Indonesian Political, Business & Finance News

Eviction a primitive move

| Source: JP

Eviction a primitive move

Marco Kusumawijaya, Architect and Urban Planner, Jakarta

Eviction, if continued, will fail Indonesia on its way to
modernizing the economy, the law and urban development. Behind it
is the issue of state failure to organize affordable urban
housing, which involves many modernization issues: land reform,
social cohesion, good governance, poverty reduction. It is
counterproductive to our efforts in poverty reduction, as it
annuls the only accumulated wealth of the urban poor, so
important for them to take part in the creation of added value.

It may also drive social anarchy as thousands of people
without shelter do not know where to go. (Some of them are now
staying at the offices of the National Commission on Human
Rights). This was part of the conclusions made by 15 noted
scholars from different fields in a discussion last week.

We are deeply concerned, because urban housing is a modern
issue, a reflection of our dealing with capitalist transformation
that determines our national success or failure in becoming
modern. Eviction is possible only with a government that is
ignorant of the fundamental, developmental issues involved.

There is no housing issue in traditional societies. Everybody
has a home. In many parts of Indonesia, that is still so. Housing
is a collective responsibility. It is unthinkable to let a
community member wander without shelter. In the villages of South
Belu, a district in Indonesian Timor, where I had personal
involvement many years ago, building a house, as well as major
repairs, are collective rituals. By modern standards, most of the
houses are much better than our urban homes. (Of course, there is
no bathroom inside the house, because their way of life does not
require one.)

It is therefore not true that housing everybody requires a
high level of wealth or average income per capita. There are
homeless people in rich countries such as the U.S. and some
European countries. There are also success stories among rich
countries, such as Singapore and the Netherlands.
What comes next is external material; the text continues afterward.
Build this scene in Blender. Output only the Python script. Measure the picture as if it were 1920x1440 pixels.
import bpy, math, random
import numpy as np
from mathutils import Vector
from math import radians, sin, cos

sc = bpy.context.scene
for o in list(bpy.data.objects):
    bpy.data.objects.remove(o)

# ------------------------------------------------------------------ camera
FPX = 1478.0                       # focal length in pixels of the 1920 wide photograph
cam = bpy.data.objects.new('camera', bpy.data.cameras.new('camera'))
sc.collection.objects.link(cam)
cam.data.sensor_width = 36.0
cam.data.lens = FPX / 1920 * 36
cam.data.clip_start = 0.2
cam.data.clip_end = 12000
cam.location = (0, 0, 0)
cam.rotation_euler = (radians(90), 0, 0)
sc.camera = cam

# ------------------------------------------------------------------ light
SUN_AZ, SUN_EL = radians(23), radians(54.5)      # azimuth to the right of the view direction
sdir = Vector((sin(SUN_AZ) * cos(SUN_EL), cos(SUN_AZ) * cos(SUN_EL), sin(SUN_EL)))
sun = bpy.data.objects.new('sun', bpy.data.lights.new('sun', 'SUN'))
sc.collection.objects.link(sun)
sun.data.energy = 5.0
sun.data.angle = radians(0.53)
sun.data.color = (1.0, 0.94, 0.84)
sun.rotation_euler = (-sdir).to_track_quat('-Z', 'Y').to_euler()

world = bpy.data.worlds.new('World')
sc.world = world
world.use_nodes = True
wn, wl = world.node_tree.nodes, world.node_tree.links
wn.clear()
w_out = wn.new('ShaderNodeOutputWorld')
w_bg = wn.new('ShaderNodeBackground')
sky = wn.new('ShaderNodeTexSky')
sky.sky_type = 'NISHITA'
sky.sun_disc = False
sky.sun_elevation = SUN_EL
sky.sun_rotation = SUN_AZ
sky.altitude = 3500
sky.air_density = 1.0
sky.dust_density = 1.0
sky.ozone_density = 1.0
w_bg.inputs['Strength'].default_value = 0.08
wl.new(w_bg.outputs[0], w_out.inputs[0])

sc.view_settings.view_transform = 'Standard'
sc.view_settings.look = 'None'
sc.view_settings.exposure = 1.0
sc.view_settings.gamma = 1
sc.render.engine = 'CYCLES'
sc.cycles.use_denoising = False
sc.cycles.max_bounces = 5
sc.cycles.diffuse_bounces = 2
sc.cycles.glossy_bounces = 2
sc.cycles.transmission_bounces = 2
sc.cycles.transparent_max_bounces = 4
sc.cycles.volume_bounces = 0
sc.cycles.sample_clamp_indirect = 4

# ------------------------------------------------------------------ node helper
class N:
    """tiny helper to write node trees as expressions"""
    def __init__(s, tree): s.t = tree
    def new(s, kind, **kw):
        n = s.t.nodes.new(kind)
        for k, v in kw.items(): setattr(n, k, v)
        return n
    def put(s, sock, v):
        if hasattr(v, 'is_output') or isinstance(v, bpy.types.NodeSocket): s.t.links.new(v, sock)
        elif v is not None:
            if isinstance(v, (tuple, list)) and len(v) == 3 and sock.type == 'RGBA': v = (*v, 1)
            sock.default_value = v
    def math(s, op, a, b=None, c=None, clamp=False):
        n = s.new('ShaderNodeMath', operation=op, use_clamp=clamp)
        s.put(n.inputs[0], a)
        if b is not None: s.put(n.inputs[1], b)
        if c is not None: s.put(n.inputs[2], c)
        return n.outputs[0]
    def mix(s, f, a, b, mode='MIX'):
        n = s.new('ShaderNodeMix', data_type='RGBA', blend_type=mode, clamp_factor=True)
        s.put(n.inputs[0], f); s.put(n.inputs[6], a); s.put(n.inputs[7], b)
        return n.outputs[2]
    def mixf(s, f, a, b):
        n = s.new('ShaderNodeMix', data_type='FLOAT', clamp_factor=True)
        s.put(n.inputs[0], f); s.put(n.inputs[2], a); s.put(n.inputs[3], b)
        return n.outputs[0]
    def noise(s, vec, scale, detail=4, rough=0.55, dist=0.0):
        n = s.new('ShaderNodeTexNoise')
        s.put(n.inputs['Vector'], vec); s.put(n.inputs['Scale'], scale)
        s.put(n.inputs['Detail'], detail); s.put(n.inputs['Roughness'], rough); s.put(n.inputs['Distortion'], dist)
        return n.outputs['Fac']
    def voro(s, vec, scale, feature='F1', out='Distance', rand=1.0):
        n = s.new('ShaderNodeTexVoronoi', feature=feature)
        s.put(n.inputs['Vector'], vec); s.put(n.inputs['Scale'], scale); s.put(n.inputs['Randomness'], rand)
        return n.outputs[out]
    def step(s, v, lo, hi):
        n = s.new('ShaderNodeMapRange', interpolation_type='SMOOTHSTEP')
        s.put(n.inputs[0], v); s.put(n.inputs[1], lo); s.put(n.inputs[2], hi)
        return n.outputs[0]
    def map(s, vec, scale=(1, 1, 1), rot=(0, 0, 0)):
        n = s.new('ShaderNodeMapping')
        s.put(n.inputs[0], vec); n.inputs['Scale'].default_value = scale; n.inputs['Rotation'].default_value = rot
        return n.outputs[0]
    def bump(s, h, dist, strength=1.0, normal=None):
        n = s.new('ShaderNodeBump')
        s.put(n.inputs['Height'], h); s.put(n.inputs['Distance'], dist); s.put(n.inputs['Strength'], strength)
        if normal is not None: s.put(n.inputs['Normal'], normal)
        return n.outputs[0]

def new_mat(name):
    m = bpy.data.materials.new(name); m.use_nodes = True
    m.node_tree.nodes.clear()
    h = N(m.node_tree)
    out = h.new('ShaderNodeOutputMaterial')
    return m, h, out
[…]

Poorer countries have had done well in certain periods of
their history, such as Srilanka about two decades ago, or
Venezuela in recent years. Does wealth make it easier? I don't
think so, because rising income and general wealth of a nation
will also raise everything else, including the price of land,
which is the most fundamental asset for housing. For every level
of wealth, there is an equal level of difficulty.

Among cities in Indonesia, too, there are differences in the
respective capacity (or will?) to house people. The richest,
Jakarta, is the worst. And it is not true that that is so solely
due to population pressure. Jakarta's average annual rate of
population growth during the period 1990 to 2000, which was 0.16
percent, was the lowest of the larger cities. In the same period
Surabaya grew annually at 0.43 percent, Bandung 0.4 percent and
Medan 0.9 percent.

In fact, as Prof. Tommy Firman of the planning school of
Bandung Institute of Technology shows in his recent study, the
smaller and "poorer" cities are growing at much higher rates. The
fact is also that Jakarta's economic growth rate is almost always
the highest among other regions, and above the national average.

Housing capacity of a society is, therefore, fundamentally a
function of sound and willing policy to direct and redistribute
the accumulated wealth. It would be unreasonably naive and lazy
just to blame population growth and poverty.

Any sound policy should start by recognizing that urban
housing is a modern problem, meaning that it has to do with our
handling of capitalist transformation. It became an issue when
industrial modernization started in Europe in the late 18th
century.

Modernization, in economic terms, means that cities become
centers of growth, where creation of added value is most
heightened and intensified, and jobs are therefore relatively
most available compared with the national average, even if they
are not so promising. About 70 percent of migrants to Jakarta
quote employment opportunity as their motivation. Migrating to
cities is therefore an act of claiming a right to the city. And
this right to the city simply means the right to jobs, shelter,
and social mobility -- in short, a bite of the added value
created by the process of development.

Since housing involves so many other fundamental issues of
capitalist transformation -- land, equity, fair distribution,
planning, urbanization, etc. -- it does establish itself as a
test bed for our national capability in dealing with economic
modernization. It has a long-term impact upon many other
dimensions of our national life. Prof. Maria Sumardjono, the
renowned expert on agrarian law, said that the recent evictions
should be used as an entry point to agrarian reform. Studies
prepared by the initiators of the meeting also revealed a total
inequality with regards to the state's handling of land use,
spatial planning and distribution of other resources.

While the urban poor are evicted from tiny areas of state-
owned land that they have occupied for more than 20 years (which
makes them eligible to request tenure over the land), hundreds of
hectares of protected mangrove forest are converted to housing
the rich.

Eviction is primitive because it betrays the people that any
government should indeed serve with better solutions, and because
it does not solve the fundamental, modern issues that require
equally intelligent and sophisticated policy that only a modern
government can craft. It raises a nagging question: How could we
have deserved such a primitive government?